**The task**
Scan the material below for the string "from", and copy every line where it shows up.
━━ Available records
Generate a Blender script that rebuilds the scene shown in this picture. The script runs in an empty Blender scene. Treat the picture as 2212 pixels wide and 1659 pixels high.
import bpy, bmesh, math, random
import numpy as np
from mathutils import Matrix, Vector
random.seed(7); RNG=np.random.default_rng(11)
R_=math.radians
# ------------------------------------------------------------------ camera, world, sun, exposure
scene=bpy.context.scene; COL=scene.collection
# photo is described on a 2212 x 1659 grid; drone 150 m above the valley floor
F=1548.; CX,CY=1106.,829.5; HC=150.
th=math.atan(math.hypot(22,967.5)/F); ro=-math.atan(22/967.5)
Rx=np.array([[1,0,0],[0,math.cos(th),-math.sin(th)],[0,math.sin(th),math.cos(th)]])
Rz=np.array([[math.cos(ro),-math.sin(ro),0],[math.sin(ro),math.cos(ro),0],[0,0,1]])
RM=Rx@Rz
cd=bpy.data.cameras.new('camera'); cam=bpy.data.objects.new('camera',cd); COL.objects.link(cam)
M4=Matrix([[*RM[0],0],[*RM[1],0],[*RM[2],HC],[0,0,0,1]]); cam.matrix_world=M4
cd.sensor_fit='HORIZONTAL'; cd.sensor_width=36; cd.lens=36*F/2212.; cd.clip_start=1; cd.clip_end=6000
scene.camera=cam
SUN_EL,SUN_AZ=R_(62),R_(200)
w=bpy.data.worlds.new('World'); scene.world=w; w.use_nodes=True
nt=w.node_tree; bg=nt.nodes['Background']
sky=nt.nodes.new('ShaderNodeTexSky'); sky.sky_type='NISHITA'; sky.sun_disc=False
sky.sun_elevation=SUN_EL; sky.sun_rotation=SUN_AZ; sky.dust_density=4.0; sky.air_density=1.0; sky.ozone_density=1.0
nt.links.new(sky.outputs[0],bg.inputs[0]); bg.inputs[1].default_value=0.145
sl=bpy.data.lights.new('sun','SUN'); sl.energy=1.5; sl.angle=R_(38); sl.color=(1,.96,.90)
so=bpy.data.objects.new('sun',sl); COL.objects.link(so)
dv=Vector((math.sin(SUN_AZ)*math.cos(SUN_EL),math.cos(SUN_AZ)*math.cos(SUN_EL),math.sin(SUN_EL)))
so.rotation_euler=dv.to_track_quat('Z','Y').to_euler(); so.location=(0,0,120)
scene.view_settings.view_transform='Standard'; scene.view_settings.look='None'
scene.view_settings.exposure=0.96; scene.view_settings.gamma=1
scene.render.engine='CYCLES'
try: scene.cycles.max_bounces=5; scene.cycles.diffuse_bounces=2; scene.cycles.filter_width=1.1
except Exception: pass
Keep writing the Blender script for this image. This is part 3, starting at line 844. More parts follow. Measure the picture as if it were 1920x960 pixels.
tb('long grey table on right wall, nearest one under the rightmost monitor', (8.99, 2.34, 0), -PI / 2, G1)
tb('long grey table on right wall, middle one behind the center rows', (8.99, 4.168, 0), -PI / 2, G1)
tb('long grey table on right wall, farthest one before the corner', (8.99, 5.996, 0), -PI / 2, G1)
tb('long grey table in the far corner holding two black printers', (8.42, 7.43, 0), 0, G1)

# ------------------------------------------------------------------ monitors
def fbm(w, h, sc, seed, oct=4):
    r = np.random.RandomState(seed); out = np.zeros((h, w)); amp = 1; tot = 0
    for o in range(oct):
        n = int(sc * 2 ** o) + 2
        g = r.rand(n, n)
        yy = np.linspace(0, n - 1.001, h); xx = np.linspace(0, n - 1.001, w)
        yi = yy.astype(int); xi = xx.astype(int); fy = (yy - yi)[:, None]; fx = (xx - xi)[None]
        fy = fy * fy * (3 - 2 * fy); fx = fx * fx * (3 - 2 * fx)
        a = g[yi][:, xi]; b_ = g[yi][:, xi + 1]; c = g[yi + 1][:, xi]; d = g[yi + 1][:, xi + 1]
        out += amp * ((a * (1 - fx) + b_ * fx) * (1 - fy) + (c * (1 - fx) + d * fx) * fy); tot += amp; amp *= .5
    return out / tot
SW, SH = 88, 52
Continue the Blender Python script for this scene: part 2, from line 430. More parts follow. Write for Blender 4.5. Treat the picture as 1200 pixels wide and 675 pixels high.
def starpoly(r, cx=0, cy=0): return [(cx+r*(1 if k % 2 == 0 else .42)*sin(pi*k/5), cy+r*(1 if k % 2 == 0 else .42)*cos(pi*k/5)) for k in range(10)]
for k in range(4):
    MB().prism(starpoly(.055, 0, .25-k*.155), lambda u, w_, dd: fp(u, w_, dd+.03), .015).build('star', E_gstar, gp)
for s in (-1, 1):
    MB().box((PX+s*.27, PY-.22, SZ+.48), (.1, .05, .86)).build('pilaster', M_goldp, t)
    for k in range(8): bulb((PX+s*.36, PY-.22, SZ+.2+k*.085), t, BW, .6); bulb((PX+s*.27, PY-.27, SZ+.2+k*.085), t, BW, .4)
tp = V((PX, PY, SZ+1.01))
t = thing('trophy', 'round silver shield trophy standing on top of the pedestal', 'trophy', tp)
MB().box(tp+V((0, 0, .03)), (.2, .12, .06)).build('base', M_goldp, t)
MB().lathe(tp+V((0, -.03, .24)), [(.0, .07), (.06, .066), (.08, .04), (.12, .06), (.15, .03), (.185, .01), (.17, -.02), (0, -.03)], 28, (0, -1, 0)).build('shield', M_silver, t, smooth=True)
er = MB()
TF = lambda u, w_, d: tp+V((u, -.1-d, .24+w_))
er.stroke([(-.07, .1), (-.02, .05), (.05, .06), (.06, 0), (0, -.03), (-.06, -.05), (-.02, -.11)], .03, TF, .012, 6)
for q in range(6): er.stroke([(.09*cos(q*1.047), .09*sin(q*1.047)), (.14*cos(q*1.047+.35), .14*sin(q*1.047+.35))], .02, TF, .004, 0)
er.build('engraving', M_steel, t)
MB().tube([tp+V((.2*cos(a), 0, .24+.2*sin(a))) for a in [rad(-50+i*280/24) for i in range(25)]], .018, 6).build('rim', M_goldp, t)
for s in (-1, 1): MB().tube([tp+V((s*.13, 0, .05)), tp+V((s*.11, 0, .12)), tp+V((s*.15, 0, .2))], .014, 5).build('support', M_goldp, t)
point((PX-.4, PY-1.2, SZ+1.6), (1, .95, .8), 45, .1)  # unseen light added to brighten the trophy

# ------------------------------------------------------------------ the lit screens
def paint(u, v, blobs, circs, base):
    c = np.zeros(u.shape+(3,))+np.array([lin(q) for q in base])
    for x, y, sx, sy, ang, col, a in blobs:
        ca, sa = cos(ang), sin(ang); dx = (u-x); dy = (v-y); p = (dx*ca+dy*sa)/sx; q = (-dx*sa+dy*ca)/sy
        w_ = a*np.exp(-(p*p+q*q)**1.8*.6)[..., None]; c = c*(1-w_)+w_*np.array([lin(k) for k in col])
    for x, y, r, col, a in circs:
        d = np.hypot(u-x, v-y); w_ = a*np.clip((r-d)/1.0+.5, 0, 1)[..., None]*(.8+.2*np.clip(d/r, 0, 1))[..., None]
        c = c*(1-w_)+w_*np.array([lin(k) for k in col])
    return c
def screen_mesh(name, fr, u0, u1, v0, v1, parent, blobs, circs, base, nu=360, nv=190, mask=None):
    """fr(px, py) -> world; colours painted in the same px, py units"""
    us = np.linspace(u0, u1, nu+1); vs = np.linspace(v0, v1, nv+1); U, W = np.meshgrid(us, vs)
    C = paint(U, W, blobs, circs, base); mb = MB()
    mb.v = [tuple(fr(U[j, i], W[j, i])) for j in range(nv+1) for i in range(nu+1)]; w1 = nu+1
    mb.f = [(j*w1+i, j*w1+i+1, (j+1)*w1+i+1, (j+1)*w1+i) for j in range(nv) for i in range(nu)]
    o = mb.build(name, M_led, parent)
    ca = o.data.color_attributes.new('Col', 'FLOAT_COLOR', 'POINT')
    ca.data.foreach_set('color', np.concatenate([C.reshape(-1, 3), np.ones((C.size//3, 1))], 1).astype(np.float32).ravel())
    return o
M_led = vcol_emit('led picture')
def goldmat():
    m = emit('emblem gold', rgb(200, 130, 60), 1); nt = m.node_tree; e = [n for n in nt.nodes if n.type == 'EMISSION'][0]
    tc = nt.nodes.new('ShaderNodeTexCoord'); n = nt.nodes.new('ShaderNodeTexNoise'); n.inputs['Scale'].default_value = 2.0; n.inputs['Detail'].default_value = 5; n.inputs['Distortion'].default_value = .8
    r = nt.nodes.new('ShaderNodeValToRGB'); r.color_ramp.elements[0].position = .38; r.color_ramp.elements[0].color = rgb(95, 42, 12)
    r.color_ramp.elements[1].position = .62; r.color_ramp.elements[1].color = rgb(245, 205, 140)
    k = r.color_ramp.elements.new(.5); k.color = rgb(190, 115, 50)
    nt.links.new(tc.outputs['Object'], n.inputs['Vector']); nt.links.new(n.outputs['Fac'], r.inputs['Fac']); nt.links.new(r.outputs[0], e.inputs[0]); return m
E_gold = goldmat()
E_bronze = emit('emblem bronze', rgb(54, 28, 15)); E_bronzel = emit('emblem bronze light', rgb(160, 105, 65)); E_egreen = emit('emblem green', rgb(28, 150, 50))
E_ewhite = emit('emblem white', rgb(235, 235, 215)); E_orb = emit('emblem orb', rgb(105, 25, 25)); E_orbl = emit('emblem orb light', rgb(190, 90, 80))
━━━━
**Exercise result**
from mathutils import Matrix, Vector
Continue the Blender Python script for this scene: part 2, from line 430. More parts follow. Write for Blender 4.5. Treat the picture as 1200 pixels wide and 675 pixels high.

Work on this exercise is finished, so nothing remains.